I think all the interior scenes would have been studio sets and probably different from the actual house used for the exterior scene. Also, when they arrive at the house they appear to turn into the street from the seafront, but in the opening scene of 'Cheering up Gordon' the camera zooms in to see Foggy exercising on the fire escape of a house quite some way from the seafront.
 
I think all the interior scenes would have been studio sets and probably different from the actual house used for the exterior scene. Also, when they arrive at the house they appear to turn into the street from the seafront, but in the opening scene of 'Cheering up Gordon' the camera zooms in to see Foggy exercising on the fire escape of a house quite some way from the seafront.
All good points, and while I was writing this, I was considering that the interiors scenes weren't really filmed there. I am sure when these episodes were produced, Clarke and company didn't realize people would be dissecting them 45 years later. :D
 
That episode was a real rib tickler. Many things to think about. They all went to the shore together. The three stayed in the same room. Very obviously, the proprietor was a widow with a large house and she turned it into sort of a B&B. Since the bathroom was down one flight of stairs, everyone, of course, arrived with a useful bathrobe. Even Compo, who obviously did not purchase his.
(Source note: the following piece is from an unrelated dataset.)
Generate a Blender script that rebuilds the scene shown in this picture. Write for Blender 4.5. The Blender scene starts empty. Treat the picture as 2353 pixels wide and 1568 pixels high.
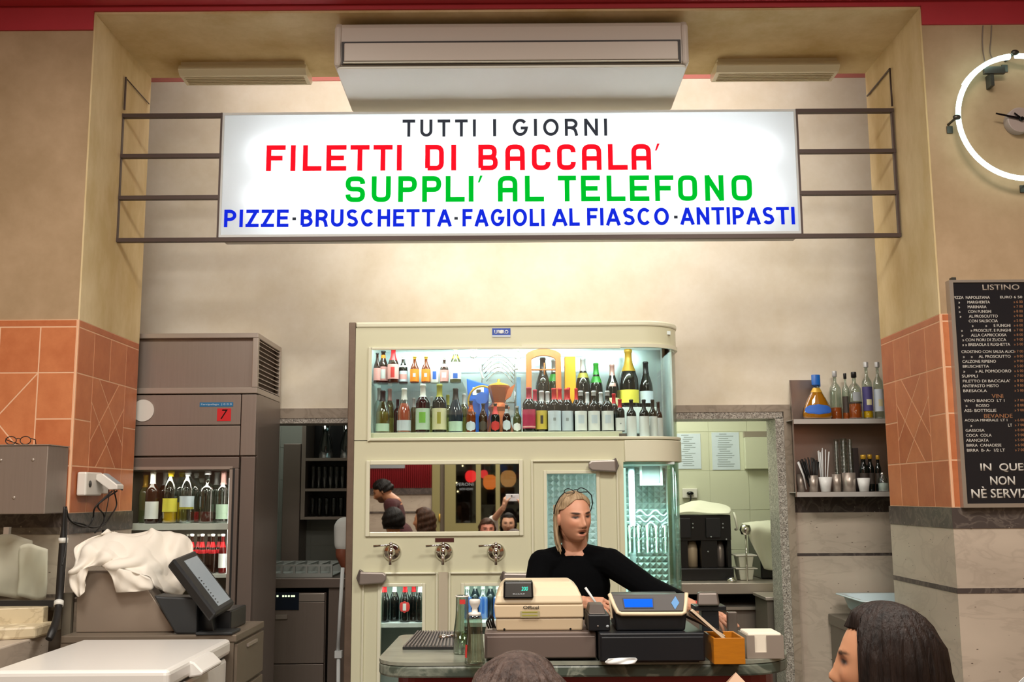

And there was a very ironic scene. Cleggy peering at the slightly naughty postcards. Why is that ironic? Well, those postcards were actually designed and printed in Holmfirth. Sort of a coals to Newcastle sort of thing.

And then there's Philip Jackson. He's this young skinny thing. Doesn't have too many lines, except, (ha ha) that fishing line. And then he appears years later as Inspector Japp in Poirot. And I wonder -- did he absorb any lessons in acting from his time in LOTSW?
The proprietor was hilarious. She was such a nervous wreck. I think this is a typical, awkward Roy Clarke character. It is one of my favorites. Then there is Compo's robe. :D
 
These days it would be rare to stay in a B&B here that did not have it's own bathroom, though some are rather small bathrooms, some in older properties are massive
Yes. I would imagine installing a bathroom in every single room would be quite an expense. So I could imagine the bathrooms being really small and simple.
 
These days it would be rare to stay in a B&B here that did not have it's own bathroom, though some are rather small bathrooms, some in older properties are massive
Most of the older, budget B&Bs and hotels, especially in London, that I've lodged in over the last 30 years have had pre-fabricated plastic bathrooms shoehorned into a corner of each bedroom. They're up a step from the bedroom floor level to create clearance for the plumbing and, even for a slender guest, they aren't quite big enough to turn around in. Most of the lodgings retain the old toilet rooms on the landings and the bathrooms, for bathing only, on alternate floors.

My favorite holiday provider, HF Holidays, sold it's country house hotel in Scarborough, Grosvenor House, because the only way to add en suite bathrooms was to convert about a third of the bedrooms, reducing the guest capacity to a point at which the house wouldn't have been self-supporting. HF is a non-profit, but its properties have to break even. In 1998, they replaced that house with Larpool Hall, on the outskirts of Whitby, which was up-to-date and on enough land to provide space to add a few handicapped-accessible rooms. Coram Court, at Lyme Regis, was sold for much the same reason, eventually replaced by West Lulworth House, at Lulworth Cove.
 
Although the interior scenes were sets in the studio, it's not uncommon to base the sets on the real property.

When we see Foggy exercising on the balcony/fire escape, that is the real building - so there should be some resemblance to the studio sets what with windows being in the same place and all that.

I don't know for sure if the balcony/fire escape is even the same building as the front of the hotel that we see when our heroes arrive.

And yes, I think most old guest houses will now have ensuite bathrooms in every room.
 
Was the Great Boarding House Bathroom Caper written with Blamire in mind?

Yes, and the location filming in Scarborough was the first thing they filmed that series so it would have been Brian Wilde's first work on the show. Andrew Vine's book says that Michael Bates realized he wasn't healthy enough to film the series when he read the scene where Foggy is running into the water. They initially delayed filming for a month in the hopes that Bates' health would improve but when it didn't the decision was made to move on from him.